Jusque-là, l’inscription au fichier électoral reste un acte facultatif, laissé à la liberté de tout un chacun. Faut-il opter pour un système d’inscription automatique, tout en permettant à chaque inscrit d’y donner suite ou non ? Cette option n’est pas écartée.
Deuxième grand défi, la participation au vote. C’est là une grande bataille que livraient jadis candidats, listes et partis. Dans le cas d’un référendum et en l’absence d’un parti du président fort, puissant et omniprésent qui le porte, la mobilisation des électeurs risque d’être faible, voire très faible.
De grandes urgences
Farouk Bouasker et ses collègues en sont conscients. Ils parent au plus urgent, en essayant de gagner de jour en jour une nouvelle avancée utile. D’ores et déjà, ils doivent pourvoir aux fonctions les plus nécessaires restées vacantes ; pour certaines, depuis des années. Lancer les appels à candidature, choisir et installer n’est pas une mince affaire, s’agissant en plus de délais très réduits. Reconstituer les sections régionales de l’Isie est également un chantier prioritaire tout comme le redéploiement du personnel statutaire qui souhaite bénéficier des nouveaux avantages de la mobilité administrative et changer de région.

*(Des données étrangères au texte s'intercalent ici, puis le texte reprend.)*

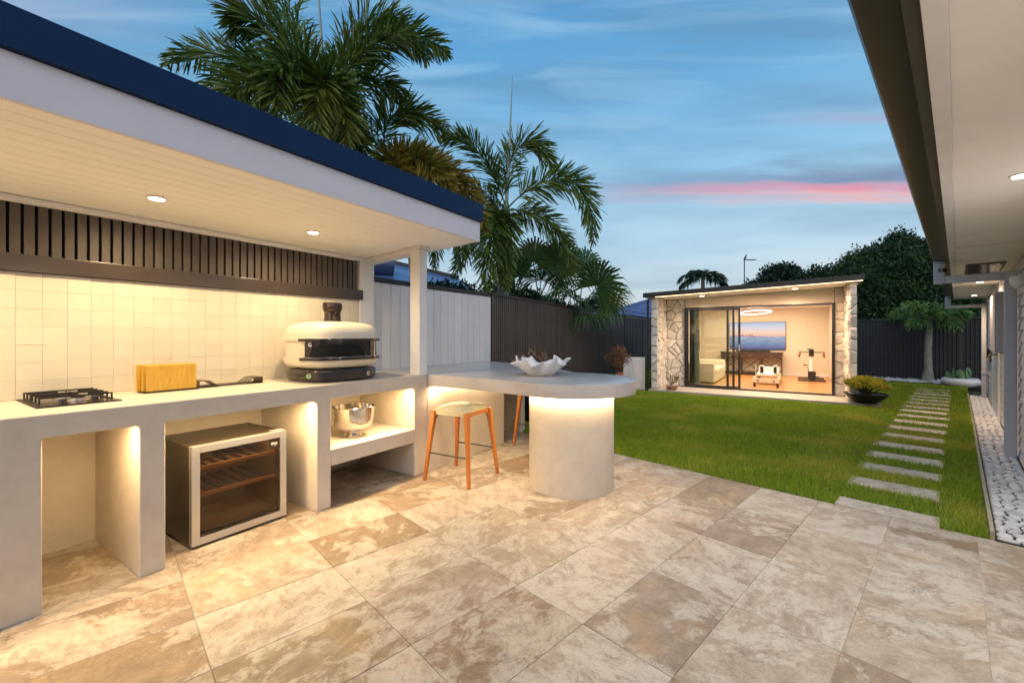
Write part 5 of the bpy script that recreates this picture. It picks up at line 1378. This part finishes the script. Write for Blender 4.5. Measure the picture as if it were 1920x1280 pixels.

Ces étapes sont nécessaires pour pouvoir lancer le recrutement du personnel d’appoint - plus de 55 000 agents -, la désignation des chefs de centre, le choix des chefs de bureau et de leurs assesseurs et le déploiement de la chaîne logistique. De l’impression des divers documents, formulaires et bulletins de vote à la préparation des urnes et des isoloirs et autres, la charge de travail sera bien lourde. Sans compter les relations avec les médias tunisiens et étrangers, l’accréditation des observateurs, etc.
Ce n’est jamais gagné d’avance, le moindre pépin pourrait enrayer la machine. L’Isie, qui entend défendre son indépendance et son professionnalisme, s’engage dans un grand pari. «Je m’y obligerai», affirme Farouk Bouasker au nom des siens.